The body checks that firms in the portfolio of the world’s largest wealth fund meet ethical guidelines set by Norway’s parliament.
In an interview with Reuters on May 22, Council head Svein Richard Brandtzaeg said it was examining how Israeli banks offer guarantees that protect Israeli settlers’ money if the company building their home in the West Bank should fold.
Other practices are also being looked at “but this is what we can see so far,” he said. “That is what is well documented.” He declined to say how long the review would take.
Brandtzaeg did not name the banks but, at the end of 2024, the fund owned about 5 billion crowns ($500 million) in shares in the five largest Israeli lenders, up 62 percent in 12 months, according to the latest data.
The banks — Hapoalim, Bank Leumi, Israel Discount Bank, Mizrahi Tefahot Bank and First International Bank of Israel — did not answer requests for comment.
Since 2020, they have been included in a list of companies with ties to settlements in the occupied Palestinian territories compiled by a UN mission assessing the implications for Palestinian rights.
Latterly, investor concern has grown around the world over a 19-month-old Israeli onslaught that has killed more than 50,000 Palestinians and devastated the Gaza Strip in response to an attack by Hamas militants that killed more than 1,200 Israelis.
Around 700,000 Israeli settlers live among 2.7 million Palestinians in the West Bank and East Jerusalem.

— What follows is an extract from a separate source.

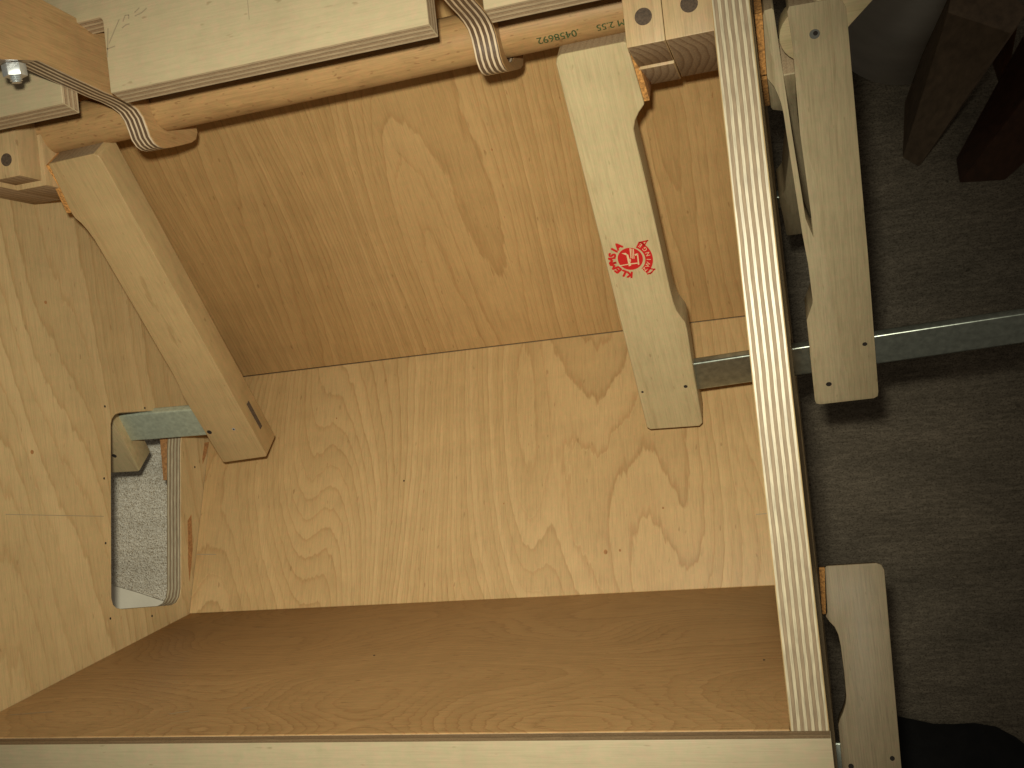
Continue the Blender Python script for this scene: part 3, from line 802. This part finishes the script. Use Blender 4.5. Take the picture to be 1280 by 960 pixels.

Many settlements are adjacent to Palestinian areas and some Israeli firms serve both Israelis and Palestinians.
The United Nations’ top court last year found that Israeli settlements built on territory seized in 1967 were illegal, a ruling that Israel called “fundamentally wrong,” citing historical and biblical ties to the land.
ACCOMMODATION RENTALS IN WEST BANK SETTLEMENTS
In mid-2024, the Council on Ethics began a new review of investments linked to the West Bank and Gaza.
It examined 65 companies but recommended only petrol station chain Paz and telecoms company Bezeq for divestment, resulting in share sales.
The Council also scrutinized some multinationals to see if their activities in the West Bank met its guidelines.
Among them were the accommodation platforms, including Airbnb, Booking.com, TripAdviser and Expedia, named on the UN list and accounting for about $3 billion in Fund investments.
But the Council will not recommend watchlisting or divesting from those, Eli Ane Lund, head of its secretariat, said in the joint interview.
“The company’s activity must have some kind of influence on the (ethical) violations,” she said. “It’s not (enough) to have a connection, it has to have something to do with the violation, it must contribute to it.”
The Council’s recommendations go to the central bank, which is not obliged to follow them but generally does.
If investments are sold, it is done gradually to avoid alerting markets, and the decision is then made public.
Pro-Palestinian campaigners say the Council sets its bar too high for recommending divestments, and that the Norwegian government should instruct the fund to conduct a general divestment from Israel just as it did for Russia in 2022, three days after Moscow invaded Ukraine.
But most lawmakers support the Council’s approach, and are set on Wednesday to formally endorse a parliamentary finance committee’s decision not to order a wholesale boycott.